Motorsport News

“Elfyn is a totally changed character this season”

- COLIN CLARK

My goodness me, what a difference 24 months make.

This time two years ago, Elfyn Evans left Wales Rally GB very quietly, way too quietly for the liking of some us. In what was billed as the battle of the M-sport young guns, he’d faced Ott Tanak on his home event in a do-or-die fight for the DMACK seat in 2016. And he lost big time.

I remember reporting it at the time as a capitulati­on, and I stand by that. He appeared to be a little boy lost, not able to find the inner resolve to throw caution to the wind and show us the fighting spirit required to remain part of rallying’s elite. Apparently, in the wake of that disastrous week, he was being lined up for a return to the family business as workshop manager.

Well look at him now. Standing on top of that M-sport Fiesta on the banks of Llyn Brenig on Sunday there were no traces of the boy who slinked away from Rally GB two years ago. We were watching a man, a champion, a leader and a driver completely in control of his own destiny.

So how do we explain this transforma­tion? Well it’s not so difficult. Evans was a boy two years ago doing the bidding of other men. Now he’s very much a man, making his own decisions and in control of his own destiny.

But it would be entirely unfair of me to at all criticise the process and the schooling that young Evans has been put through. Two men have directed that and deserve enormous credit. Elfyn’s dad Gwyndaf is by all accounts a hard task master. But all of that tough love that drove young Elfyn on in the early years was delivered with the utmost loyalty, sincerity and dedication. Elfyn had the perfect role model, and always knew that whatever happened, his father would have his back.

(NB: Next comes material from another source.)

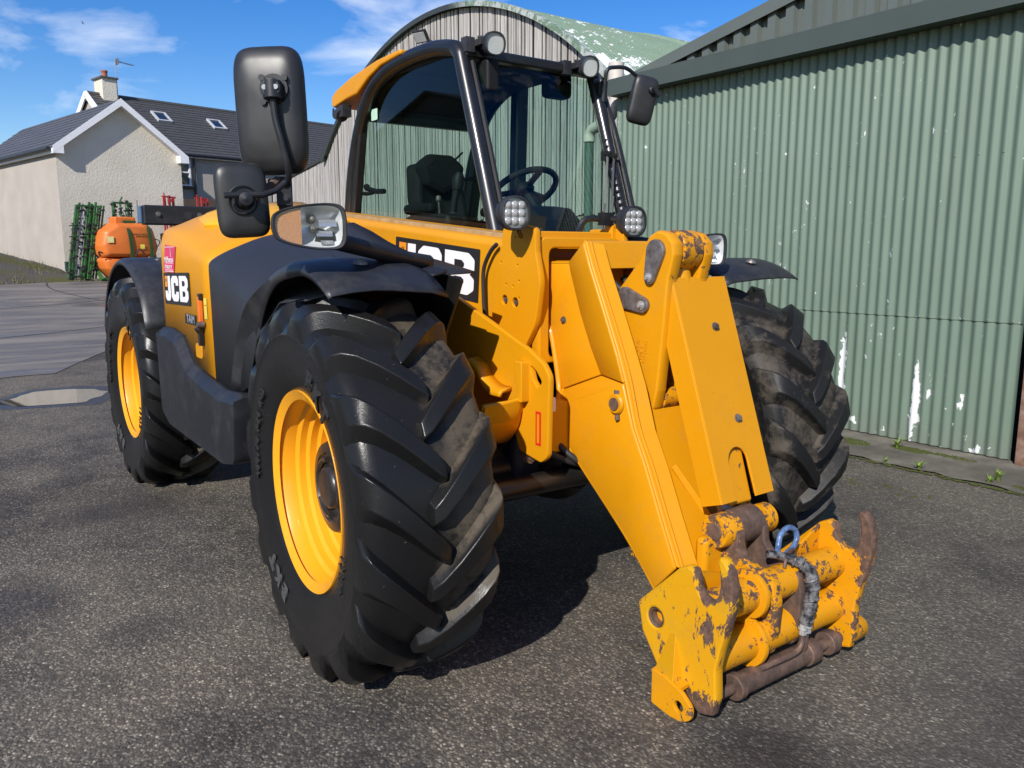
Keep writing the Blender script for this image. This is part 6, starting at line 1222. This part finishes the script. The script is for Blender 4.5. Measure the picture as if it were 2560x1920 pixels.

And then there is Malcolm Wilson. There is no better man at spotting and developing young talent in rallying. He has his own style and his own way, but it works. Just look at the current crop. Tanak and Evans were both demoted and made to work hard to repay Wilson’s faith and investment. There are big parallels in the rise of these two boys not just as drivers but as men. Wilson knows when he wants completely subservien­ce, and he knows when it’s time to allow the boy to emerge as the man, a free thinking, responsibl­e and determined challenger fully prepared to deliver.

What a transforma­tion, what a drive, what a win and what a prospect. Roll on 2018, for the first time in the best part of two decades, British rally fans will have the joy of watching two home grown drivers battling it out for the drivers’ title.